This is a very long way of suggesting a deeper and more nuanced look at "the patriarchy" and whether it is at "the expense of women." The answer, I suspect, is that gender based social expectations have a major, major impact on our lives, but that the ways in which they benefit or harm people largely depend on what setting you are considering and on numerous factors that may often overwhelm simple maleness or femaleness. I've written elsewhere on my experience of wondering why I never seemed to experience the things that some described as "male privilege" even while living as male, and how I do now experience things that I recognize as "female privilege" now, and how the difference had to do with my ability to comply with social gender norms.

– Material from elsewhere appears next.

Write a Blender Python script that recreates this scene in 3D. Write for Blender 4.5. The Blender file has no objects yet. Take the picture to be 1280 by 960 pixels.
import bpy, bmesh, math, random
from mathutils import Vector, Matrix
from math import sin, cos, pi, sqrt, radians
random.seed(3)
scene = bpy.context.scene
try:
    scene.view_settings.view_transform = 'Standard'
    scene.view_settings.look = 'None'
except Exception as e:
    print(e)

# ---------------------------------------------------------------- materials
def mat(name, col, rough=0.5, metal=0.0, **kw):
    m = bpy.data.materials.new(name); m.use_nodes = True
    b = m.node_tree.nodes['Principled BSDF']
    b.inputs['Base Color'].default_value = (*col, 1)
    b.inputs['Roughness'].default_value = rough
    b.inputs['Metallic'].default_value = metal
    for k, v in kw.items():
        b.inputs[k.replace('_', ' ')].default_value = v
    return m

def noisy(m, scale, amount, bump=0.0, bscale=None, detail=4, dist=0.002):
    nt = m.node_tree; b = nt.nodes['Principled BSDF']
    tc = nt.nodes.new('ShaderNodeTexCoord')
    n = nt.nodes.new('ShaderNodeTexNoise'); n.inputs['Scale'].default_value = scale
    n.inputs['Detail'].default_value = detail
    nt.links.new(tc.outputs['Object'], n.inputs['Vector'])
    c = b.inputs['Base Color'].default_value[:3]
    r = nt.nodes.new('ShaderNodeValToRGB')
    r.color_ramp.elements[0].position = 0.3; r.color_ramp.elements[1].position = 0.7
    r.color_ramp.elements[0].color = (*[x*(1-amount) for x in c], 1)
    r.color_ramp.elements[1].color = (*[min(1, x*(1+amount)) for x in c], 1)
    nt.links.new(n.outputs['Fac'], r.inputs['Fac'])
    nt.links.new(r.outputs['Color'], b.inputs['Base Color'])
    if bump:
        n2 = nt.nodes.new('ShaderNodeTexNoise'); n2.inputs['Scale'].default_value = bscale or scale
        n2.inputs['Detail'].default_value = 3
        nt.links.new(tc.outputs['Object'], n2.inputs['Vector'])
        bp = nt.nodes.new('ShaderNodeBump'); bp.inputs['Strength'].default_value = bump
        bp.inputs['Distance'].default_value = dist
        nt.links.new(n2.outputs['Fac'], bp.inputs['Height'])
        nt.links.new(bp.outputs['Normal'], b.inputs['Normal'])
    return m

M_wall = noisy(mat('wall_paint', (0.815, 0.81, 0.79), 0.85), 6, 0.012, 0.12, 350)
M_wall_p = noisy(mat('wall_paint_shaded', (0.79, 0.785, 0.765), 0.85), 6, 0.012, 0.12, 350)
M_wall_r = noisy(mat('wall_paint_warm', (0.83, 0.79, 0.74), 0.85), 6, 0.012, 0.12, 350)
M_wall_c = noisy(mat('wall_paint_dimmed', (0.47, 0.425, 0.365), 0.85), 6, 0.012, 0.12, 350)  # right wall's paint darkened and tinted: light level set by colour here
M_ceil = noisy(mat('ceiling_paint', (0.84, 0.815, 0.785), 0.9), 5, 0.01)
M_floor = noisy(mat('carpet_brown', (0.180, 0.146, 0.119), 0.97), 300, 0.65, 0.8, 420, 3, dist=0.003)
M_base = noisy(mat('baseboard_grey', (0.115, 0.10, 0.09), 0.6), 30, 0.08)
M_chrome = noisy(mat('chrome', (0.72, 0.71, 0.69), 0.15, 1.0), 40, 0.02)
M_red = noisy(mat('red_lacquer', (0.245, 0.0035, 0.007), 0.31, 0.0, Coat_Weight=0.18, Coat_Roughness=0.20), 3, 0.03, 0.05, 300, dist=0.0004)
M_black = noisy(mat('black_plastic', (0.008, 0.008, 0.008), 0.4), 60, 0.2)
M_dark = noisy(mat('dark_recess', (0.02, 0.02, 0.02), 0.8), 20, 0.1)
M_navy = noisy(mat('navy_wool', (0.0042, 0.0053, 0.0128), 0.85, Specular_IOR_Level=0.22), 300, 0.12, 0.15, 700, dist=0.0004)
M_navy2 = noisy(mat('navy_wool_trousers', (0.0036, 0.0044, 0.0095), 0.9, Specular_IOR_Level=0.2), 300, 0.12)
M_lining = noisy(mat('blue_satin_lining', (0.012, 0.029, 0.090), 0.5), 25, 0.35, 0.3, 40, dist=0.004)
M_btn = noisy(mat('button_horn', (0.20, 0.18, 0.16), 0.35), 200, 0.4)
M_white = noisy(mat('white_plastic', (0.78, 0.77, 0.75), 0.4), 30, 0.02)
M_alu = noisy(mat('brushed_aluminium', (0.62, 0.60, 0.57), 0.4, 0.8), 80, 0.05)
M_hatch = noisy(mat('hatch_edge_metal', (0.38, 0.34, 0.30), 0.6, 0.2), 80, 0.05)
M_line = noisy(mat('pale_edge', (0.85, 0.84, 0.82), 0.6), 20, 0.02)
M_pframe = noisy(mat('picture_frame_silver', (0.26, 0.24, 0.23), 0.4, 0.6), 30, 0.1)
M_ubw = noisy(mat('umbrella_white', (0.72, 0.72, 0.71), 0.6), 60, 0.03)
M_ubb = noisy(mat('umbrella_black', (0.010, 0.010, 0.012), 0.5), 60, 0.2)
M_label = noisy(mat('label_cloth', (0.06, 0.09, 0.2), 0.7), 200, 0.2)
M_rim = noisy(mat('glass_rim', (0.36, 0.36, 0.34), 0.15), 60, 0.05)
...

Quote from: retransition on January 30, 2014, 12:56:39 AM
However, as we move closer to social equality of the two sexes (we are still a LONG ways off) and intercourse is no longer necessary for procreation how much of gender do we really need? Should any of it be retained? Is now something we choose and we can make up our own rules? I am not sure of any of this. But these are questions that society is still navigating in many different areas besides just the trans ones we talk a lot about here.
I agree.
Quote from: retransition on January 30, 2014, 12:56:39 AM
In my case I got to the point that gender (at least as it applied to myself) was something that I didn't care that much about anymore. But I can't totally run away from it because in many (not all) interactions with other people, their perception of my gender will have an influence upon how we interact.
I guess right now some would consider me "genderqueer" (I didn't even know exactly what that term meant until a few months ago.) Since I am male sexed, to whatever degree gender still matters I still feel more comfortable identifying as male gendered. It feels like my truth.
Anyone else think about these sorts of things?
When you are me, you spend a lot of time thinking about them. Gender still matters to me though. I like being on the right side of it. I often describe it as feeling like coming home after a long trip. That feeling of things being where you left them and right where they belong is a pretty apt way of describing how it feels to me.